_DESCRIPTION OF THE TASK_:
Using the data below, gather each line that includes the word "Blender".

_RECORD EXTRACTS_:
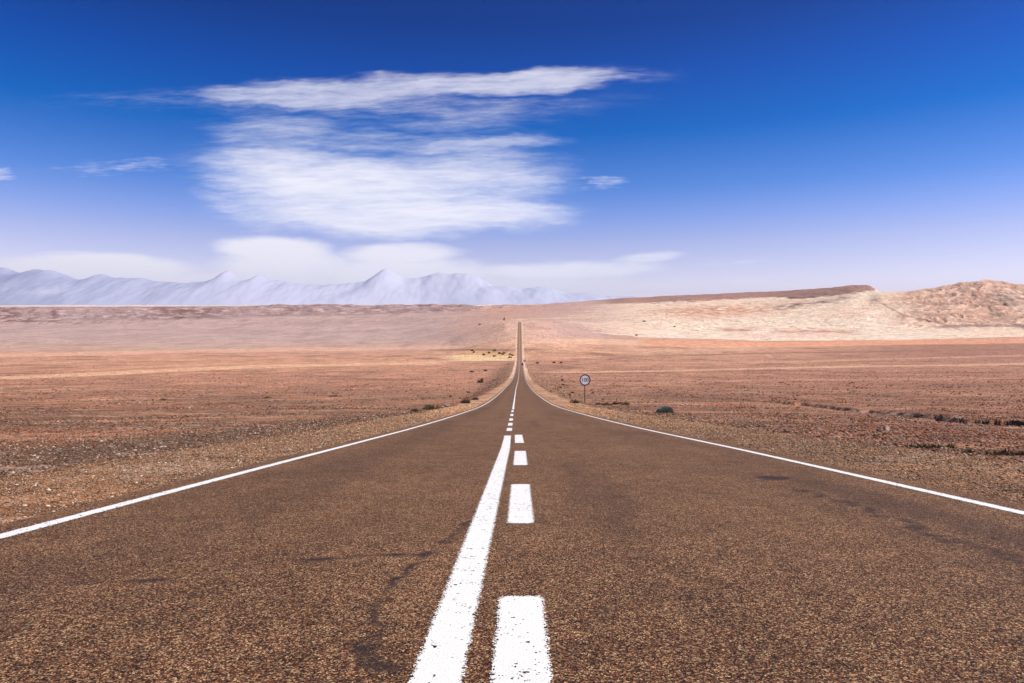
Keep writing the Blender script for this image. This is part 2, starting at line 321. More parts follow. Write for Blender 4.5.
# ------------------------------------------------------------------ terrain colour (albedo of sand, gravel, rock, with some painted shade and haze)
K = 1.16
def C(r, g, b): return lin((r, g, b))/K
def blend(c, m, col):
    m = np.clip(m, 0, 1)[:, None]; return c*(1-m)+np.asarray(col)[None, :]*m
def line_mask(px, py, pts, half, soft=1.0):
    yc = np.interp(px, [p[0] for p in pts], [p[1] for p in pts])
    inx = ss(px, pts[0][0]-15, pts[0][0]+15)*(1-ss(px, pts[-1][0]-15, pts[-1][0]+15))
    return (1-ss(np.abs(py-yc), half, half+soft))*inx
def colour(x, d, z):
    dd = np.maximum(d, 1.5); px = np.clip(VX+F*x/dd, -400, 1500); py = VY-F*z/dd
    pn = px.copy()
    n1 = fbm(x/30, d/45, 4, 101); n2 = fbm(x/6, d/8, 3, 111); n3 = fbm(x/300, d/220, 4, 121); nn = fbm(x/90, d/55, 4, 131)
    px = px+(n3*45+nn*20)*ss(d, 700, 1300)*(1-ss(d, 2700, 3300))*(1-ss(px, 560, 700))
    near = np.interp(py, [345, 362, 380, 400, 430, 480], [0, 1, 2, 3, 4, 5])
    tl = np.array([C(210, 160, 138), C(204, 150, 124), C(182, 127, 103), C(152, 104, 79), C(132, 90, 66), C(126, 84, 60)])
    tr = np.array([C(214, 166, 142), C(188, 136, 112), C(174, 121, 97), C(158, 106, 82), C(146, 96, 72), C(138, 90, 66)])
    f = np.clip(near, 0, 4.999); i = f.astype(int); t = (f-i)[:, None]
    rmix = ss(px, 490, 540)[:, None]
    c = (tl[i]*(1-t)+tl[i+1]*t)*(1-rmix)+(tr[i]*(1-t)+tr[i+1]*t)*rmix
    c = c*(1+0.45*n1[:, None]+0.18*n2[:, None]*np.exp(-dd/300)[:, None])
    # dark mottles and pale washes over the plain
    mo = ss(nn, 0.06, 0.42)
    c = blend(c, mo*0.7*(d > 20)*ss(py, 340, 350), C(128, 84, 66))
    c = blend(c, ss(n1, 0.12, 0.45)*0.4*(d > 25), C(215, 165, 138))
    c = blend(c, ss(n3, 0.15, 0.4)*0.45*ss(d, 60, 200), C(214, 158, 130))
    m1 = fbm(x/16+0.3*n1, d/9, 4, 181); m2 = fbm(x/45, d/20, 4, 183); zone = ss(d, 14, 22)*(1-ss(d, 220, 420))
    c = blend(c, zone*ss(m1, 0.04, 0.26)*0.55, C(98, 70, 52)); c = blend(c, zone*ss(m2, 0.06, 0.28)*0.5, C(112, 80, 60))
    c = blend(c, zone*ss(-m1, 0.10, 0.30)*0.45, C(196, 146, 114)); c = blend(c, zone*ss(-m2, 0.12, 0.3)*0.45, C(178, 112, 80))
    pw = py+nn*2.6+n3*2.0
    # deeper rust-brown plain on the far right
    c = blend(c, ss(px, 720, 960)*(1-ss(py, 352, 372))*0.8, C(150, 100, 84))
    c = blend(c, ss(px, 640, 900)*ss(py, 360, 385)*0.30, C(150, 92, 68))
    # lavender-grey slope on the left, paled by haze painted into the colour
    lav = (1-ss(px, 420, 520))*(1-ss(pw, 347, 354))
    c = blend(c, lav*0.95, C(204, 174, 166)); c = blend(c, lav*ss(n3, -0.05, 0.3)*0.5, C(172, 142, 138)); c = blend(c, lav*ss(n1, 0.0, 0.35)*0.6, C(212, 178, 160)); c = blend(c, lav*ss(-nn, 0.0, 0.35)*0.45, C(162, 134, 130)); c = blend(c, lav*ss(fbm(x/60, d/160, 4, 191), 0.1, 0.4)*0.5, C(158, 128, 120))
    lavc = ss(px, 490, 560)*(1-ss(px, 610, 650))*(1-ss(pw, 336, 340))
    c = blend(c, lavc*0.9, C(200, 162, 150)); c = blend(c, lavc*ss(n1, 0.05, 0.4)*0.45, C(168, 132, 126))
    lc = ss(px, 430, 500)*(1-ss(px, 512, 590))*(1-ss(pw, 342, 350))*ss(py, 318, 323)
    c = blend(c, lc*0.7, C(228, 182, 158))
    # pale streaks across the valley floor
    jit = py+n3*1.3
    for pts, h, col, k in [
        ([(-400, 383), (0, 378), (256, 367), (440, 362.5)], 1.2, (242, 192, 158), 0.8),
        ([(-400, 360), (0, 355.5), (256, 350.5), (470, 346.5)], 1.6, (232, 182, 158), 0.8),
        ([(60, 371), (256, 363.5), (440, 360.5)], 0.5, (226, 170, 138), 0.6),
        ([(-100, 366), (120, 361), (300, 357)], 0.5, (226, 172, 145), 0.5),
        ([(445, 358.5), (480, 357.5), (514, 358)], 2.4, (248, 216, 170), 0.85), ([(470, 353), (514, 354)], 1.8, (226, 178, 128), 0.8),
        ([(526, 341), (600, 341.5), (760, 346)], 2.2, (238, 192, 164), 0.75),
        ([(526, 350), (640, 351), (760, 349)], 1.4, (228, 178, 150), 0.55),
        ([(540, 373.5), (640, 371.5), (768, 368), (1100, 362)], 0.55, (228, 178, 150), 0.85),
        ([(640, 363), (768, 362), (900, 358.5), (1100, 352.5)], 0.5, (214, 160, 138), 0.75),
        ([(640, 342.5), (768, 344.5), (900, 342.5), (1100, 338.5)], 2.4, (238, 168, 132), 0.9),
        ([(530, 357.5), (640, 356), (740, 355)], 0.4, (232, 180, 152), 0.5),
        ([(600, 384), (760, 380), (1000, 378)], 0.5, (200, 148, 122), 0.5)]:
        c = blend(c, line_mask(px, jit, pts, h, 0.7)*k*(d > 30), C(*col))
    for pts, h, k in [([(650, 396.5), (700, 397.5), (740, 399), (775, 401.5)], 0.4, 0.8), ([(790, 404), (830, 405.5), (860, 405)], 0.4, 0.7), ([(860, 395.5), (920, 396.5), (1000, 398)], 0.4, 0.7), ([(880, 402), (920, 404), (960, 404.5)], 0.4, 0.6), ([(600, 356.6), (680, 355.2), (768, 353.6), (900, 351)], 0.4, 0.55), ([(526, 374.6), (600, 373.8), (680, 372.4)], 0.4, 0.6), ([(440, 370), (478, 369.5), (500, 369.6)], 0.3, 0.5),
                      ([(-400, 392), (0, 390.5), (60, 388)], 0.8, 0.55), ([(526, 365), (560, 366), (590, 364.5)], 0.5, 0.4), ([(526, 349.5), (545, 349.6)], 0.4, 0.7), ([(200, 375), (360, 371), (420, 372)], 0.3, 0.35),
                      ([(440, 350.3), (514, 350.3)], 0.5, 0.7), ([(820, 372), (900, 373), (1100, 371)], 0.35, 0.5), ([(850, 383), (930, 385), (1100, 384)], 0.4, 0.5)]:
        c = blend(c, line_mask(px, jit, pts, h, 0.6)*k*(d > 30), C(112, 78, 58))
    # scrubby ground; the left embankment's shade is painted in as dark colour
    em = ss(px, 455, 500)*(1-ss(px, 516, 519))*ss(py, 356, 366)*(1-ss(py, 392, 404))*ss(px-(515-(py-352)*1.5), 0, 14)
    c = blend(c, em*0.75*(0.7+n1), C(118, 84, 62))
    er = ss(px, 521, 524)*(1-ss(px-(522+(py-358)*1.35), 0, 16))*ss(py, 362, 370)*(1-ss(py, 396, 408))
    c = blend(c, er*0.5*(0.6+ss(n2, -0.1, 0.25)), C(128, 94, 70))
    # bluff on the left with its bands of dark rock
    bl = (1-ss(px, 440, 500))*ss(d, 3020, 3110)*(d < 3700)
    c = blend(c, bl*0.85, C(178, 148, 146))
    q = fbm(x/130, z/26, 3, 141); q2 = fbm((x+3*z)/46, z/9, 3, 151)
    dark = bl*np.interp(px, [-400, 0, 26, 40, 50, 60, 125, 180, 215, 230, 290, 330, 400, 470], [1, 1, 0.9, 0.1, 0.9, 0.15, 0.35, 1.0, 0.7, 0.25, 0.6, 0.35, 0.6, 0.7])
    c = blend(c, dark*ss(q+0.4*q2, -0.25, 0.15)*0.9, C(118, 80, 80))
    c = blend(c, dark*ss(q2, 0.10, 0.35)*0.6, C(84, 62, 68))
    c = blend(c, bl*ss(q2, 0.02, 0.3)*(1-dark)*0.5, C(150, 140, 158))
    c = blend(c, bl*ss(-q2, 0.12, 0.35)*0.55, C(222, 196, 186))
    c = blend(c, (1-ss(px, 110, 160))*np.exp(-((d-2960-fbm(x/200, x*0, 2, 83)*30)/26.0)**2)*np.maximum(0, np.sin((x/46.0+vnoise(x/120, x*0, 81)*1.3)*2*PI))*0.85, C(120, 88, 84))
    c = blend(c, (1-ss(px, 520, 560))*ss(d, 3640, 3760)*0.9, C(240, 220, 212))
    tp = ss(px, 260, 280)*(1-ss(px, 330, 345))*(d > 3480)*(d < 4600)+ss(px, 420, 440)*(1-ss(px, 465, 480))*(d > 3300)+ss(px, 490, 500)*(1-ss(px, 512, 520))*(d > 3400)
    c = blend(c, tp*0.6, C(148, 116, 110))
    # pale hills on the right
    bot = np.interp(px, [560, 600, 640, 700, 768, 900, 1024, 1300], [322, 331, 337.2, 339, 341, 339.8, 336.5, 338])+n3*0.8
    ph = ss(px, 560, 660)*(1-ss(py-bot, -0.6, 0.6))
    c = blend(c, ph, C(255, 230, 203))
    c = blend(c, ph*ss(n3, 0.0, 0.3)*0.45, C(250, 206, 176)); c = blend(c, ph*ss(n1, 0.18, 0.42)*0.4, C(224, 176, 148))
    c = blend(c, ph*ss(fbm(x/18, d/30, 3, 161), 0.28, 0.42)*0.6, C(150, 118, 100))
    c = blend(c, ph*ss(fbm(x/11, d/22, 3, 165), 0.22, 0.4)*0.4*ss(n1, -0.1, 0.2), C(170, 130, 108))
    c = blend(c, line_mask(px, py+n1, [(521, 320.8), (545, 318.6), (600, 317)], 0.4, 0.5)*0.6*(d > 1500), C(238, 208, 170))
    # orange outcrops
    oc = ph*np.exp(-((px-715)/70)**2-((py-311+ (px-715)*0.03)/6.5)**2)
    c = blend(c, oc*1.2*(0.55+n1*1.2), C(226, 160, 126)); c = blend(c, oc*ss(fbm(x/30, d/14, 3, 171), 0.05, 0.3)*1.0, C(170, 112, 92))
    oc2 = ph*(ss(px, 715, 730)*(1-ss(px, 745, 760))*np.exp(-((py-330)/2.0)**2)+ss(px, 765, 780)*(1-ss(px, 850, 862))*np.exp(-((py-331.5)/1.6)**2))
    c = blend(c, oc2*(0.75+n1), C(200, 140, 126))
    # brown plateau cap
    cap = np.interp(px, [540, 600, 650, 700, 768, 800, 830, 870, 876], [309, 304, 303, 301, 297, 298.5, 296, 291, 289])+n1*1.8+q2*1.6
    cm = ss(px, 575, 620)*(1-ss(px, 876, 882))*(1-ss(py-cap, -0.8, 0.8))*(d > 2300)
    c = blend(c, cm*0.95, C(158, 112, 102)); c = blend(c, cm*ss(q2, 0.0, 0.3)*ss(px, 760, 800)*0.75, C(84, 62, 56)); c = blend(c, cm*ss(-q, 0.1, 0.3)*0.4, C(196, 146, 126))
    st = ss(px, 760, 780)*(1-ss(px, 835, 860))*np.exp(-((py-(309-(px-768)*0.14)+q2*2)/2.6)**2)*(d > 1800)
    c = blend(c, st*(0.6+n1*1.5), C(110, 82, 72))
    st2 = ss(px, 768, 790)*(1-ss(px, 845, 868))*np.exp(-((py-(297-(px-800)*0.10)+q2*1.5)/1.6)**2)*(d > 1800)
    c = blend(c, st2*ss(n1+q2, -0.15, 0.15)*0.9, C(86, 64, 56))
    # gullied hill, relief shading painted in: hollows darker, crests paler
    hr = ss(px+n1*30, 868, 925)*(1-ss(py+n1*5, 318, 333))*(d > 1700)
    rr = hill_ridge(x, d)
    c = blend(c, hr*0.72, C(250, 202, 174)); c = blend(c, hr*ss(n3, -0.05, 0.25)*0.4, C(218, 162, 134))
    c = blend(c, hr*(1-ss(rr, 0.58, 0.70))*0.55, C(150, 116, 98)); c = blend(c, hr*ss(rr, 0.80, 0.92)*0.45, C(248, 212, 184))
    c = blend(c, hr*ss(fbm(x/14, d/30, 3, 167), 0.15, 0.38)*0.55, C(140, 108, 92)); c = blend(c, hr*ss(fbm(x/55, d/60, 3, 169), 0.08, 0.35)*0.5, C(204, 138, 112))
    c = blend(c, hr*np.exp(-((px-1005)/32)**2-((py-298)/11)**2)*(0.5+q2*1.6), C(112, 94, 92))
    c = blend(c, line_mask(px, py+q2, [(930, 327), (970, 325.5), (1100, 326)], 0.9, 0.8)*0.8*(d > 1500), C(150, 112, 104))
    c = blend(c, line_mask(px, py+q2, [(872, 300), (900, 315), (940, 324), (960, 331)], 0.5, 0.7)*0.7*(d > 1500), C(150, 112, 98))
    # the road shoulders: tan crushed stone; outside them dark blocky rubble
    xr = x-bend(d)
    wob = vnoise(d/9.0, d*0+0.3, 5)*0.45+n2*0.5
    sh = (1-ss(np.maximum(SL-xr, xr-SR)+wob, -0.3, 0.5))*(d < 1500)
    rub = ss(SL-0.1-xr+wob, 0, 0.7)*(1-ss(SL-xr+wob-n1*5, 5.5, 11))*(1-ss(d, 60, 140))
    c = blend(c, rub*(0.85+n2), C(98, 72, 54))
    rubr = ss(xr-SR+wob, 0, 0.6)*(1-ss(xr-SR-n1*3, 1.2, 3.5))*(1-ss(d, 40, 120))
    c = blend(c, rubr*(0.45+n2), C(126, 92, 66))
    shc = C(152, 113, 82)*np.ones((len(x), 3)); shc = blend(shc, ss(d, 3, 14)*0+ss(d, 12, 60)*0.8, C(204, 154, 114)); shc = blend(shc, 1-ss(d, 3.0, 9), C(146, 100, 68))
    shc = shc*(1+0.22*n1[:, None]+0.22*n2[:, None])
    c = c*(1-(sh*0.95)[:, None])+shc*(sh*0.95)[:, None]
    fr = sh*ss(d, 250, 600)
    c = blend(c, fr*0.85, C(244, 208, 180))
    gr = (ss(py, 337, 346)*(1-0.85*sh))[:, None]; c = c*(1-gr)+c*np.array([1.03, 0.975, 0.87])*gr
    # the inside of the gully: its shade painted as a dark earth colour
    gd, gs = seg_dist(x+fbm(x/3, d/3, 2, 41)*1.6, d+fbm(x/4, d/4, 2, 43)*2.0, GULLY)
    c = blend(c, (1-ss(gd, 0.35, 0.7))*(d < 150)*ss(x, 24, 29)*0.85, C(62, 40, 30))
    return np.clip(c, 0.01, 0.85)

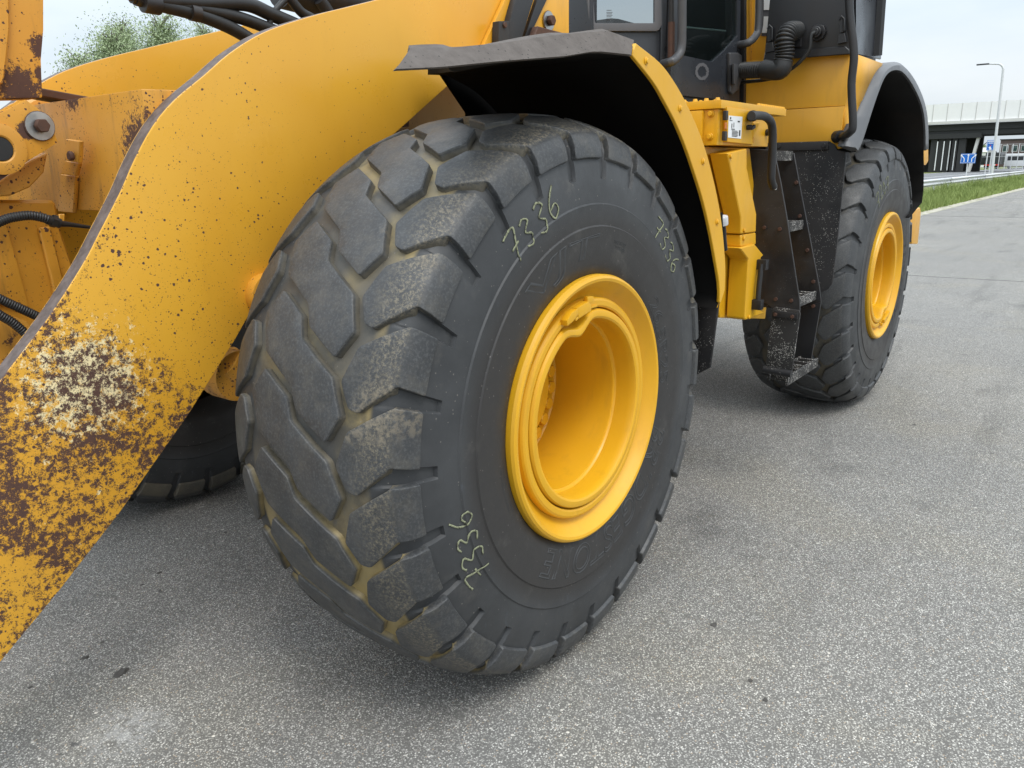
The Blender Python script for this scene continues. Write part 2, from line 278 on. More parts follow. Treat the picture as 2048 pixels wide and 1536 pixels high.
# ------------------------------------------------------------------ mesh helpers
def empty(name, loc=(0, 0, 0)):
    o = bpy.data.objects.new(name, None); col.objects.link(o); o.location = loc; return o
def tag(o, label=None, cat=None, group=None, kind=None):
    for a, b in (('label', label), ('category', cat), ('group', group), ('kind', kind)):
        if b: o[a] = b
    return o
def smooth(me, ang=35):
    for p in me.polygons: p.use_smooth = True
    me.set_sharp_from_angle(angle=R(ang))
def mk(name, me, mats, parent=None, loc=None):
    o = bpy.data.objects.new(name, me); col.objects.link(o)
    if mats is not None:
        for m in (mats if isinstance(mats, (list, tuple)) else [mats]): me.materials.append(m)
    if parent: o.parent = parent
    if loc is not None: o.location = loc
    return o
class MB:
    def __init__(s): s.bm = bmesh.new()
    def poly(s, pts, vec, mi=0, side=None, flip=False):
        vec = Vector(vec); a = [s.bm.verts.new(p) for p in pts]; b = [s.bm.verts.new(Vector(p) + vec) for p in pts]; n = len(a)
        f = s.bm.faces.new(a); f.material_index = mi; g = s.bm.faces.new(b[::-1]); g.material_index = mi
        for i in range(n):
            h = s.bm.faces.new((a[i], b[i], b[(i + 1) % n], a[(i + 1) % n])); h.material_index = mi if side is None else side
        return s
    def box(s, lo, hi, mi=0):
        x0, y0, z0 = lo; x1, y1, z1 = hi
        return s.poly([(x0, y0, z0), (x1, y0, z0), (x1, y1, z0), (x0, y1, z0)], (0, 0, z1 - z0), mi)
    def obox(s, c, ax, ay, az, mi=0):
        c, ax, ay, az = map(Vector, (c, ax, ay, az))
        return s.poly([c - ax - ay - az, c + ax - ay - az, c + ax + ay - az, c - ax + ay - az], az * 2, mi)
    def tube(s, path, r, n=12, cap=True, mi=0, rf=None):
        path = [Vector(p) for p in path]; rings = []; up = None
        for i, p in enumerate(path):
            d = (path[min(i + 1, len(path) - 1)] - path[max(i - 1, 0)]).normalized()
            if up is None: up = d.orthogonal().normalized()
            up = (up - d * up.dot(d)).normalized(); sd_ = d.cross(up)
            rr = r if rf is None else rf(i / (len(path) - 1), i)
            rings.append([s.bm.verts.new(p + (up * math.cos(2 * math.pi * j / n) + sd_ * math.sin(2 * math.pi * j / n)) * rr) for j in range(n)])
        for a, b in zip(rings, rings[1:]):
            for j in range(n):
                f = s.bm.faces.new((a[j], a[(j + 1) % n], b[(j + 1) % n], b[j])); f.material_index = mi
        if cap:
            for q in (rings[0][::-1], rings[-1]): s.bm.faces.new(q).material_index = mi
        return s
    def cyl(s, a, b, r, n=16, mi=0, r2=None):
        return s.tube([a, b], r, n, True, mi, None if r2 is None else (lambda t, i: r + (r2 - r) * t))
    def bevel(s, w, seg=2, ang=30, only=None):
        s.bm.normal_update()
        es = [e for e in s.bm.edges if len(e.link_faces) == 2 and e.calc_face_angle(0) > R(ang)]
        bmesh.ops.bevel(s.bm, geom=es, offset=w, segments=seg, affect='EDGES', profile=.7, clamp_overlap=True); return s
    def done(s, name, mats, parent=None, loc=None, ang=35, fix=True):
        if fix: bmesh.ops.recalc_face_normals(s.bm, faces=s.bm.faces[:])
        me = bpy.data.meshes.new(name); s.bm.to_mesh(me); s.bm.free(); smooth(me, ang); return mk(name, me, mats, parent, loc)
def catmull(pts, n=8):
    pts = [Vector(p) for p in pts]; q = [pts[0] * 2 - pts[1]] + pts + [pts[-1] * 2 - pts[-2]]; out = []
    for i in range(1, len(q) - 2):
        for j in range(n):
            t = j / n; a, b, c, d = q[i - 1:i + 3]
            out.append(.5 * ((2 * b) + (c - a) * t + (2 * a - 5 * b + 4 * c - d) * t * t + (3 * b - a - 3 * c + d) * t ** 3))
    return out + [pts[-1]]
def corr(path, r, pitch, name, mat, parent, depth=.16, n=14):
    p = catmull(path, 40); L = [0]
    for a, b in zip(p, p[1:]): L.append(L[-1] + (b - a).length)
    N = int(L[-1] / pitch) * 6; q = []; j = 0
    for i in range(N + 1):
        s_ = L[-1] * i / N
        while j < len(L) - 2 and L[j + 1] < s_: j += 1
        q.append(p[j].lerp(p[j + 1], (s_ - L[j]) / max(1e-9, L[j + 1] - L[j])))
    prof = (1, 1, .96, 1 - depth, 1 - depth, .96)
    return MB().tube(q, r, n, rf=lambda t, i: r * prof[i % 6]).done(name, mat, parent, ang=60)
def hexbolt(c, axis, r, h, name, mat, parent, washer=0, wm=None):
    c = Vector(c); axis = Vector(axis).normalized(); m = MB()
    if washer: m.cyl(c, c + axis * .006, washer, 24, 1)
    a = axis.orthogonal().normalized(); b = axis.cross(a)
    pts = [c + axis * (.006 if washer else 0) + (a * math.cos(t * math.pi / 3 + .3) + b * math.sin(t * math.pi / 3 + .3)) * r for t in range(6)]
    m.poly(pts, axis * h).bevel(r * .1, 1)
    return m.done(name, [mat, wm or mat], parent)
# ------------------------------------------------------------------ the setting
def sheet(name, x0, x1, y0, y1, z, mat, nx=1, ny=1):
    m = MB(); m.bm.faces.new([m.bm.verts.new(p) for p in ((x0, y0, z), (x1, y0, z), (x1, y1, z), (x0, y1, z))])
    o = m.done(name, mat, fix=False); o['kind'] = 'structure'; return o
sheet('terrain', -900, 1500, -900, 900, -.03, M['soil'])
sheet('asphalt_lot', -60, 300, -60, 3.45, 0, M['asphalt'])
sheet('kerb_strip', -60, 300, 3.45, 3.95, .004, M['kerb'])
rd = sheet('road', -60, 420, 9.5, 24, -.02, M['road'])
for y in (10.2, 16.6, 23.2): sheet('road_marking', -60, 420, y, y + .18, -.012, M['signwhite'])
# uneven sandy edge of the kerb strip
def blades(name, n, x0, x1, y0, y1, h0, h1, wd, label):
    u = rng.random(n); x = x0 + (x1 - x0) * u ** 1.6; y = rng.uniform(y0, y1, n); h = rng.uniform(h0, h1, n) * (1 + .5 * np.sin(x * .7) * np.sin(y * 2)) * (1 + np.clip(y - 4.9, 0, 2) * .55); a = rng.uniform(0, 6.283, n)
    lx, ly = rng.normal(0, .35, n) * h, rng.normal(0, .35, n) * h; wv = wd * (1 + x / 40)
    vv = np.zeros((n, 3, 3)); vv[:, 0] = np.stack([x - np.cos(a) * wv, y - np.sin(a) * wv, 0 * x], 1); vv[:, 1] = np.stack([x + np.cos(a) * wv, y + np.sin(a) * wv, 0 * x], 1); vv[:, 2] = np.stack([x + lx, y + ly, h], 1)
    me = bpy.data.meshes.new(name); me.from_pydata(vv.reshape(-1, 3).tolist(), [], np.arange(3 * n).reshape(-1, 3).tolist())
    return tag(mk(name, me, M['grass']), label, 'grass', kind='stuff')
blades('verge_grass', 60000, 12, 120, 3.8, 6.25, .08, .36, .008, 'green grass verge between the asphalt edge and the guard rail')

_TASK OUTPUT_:
Keep writing the Blender script for this image. This is part 2, starting at line 321. More parts follow. Write for Blender 4.5.
The Blender Python script for this scene continues. Write part 2, from line 278 on. More parts follow. Treat the picture as 2048 pixels wide and 1536 pixels high.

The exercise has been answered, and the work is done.